Word for word, restate the lines from the start of the data below through the line containing "return mm.mesh('gilt_leaf', M_GOLDOLD)".

-- Source excerpt --
— BEGIN —
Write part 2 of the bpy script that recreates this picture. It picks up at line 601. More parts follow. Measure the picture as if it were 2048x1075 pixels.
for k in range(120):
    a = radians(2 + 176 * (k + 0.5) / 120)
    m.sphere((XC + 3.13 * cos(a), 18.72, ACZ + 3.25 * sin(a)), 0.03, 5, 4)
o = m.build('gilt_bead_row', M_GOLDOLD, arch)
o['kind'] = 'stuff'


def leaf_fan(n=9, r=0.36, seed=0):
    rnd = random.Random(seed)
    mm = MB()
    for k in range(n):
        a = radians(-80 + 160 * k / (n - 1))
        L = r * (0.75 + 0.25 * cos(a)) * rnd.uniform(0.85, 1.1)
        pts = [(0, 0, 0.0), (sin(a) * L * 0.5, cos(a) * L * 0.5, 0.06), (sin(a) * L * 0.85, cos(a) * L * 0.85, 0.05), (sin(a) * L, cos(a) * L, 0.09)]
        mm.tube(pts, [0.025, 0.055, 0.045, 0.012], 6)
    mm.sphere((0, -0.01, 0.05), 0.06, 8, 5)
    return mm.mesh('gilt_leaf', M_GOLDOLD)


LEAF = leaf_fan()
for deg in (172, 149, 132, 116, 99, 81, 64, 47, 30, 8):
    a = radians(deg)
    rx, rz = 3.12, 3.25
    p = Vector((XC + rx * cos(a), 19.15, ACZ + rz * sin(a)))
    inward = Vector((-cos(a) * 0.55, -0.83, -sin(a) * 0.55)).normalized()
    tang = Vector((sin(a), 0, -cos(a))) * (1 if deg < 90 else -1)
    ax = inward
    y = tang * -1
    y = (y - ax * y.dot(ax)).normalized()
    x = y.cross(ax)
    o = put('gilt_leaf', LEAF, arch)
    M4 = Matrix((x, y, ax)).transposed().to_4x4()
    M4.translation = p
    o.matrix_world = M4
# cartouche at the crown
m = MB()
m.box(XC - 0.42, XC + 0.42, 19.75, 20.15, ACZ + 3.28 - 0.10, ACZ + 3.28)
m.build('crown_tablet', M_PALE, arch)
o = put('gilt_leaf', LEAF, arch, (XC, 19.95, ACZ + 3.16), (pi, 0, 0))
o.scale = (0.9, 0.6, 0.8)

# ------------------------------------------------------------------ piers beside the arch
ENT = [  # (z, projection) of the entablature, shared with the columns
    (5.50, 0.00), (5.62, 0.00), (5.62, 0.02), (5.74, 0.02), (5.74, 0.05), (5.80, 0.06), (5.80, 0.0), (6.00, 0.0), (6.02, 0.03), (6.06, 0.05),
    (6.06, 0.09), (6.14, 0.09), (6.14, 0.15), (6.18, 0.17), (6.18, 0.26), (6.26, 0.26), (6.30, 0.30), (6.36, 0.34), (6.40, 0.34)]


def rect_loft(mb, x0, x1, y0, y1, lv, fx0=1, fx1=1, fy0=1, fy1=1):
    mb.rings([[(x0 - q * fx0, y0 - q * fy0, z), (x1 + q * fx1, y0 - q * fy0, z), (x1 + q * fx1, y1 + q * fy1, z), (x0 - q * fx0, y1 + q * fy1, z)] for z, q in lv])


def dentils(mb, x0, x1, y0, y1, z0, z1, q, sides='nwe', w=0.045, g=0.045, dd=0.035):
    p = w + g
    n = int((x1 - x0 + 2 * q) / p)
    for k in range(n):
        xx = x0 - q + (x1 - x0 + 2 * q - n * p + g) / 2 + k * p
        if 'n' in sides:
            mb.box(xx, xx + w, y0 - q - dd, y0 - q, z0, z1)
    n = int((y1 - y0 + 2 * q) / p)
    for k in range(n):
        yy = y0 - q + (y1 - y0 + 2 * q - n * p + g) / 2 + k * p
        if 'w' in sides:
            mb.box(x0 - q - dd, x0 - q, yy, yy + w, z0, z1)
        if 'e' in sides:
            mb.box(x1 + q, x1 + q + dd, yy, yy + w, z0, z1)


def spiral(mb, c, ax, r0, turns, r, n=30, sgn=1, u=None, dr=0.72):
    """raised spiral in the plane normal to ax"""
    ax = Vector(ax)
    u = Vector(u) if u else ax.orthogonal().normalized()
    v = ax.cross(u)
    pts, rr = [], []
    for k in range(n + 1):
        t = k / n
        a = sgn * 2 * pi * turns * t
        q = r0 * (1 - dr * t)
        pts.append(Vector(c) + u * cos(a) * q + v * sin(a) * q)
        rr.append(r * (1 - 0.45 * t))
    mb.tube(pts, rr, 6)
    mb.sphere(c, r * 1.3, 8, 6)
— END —
-- The answer --
Write part 2 of the bpy script that recreates this picture. It picks up at line 601. More parts follow. Measure the picture as if it were 2048x1075 pixels.
for k in range(120):
    a = radians(2 + 176 * (k + 0.5) / 120)
    m.sphere((XC + 3.13 * cos(a), 18.72, ACZ + 3.25 * sin(a)), 0.03, 5, 4)
o = m.build('gilt_bead_row', M_GOLDOLD, arch)
o['kind'] = 'stuff'


def leaf_fan(n=9, r=0.36, seed=0):
    rnd = random.Random(seed)
    mm = MB()
    for k in range(n):
        a = radians(-80 + 160 * k / (n - 1))
        L = r * (0.75 + 0.25 * cos(a)) * rnd.uniform(0.85, 1.1)
        pts = [(0, 0, 0.0), (sin(a) * L * 0.5, cos(a) * L * 0.5, 0.06), (sin(a) * L * 0.85, cos(a) * L * 0.85, 0.05), (sin(a) * L, cos(a) * L, 0.09)]
        mm.tube(pts, [0.025, 0.055, 0.045, 0.012], 6)
    mm.sphere((0, -0.01, 0.05), 0.06, 8, 5)
    return mm.mesh('gilt_leaf', M_GOLDOLD)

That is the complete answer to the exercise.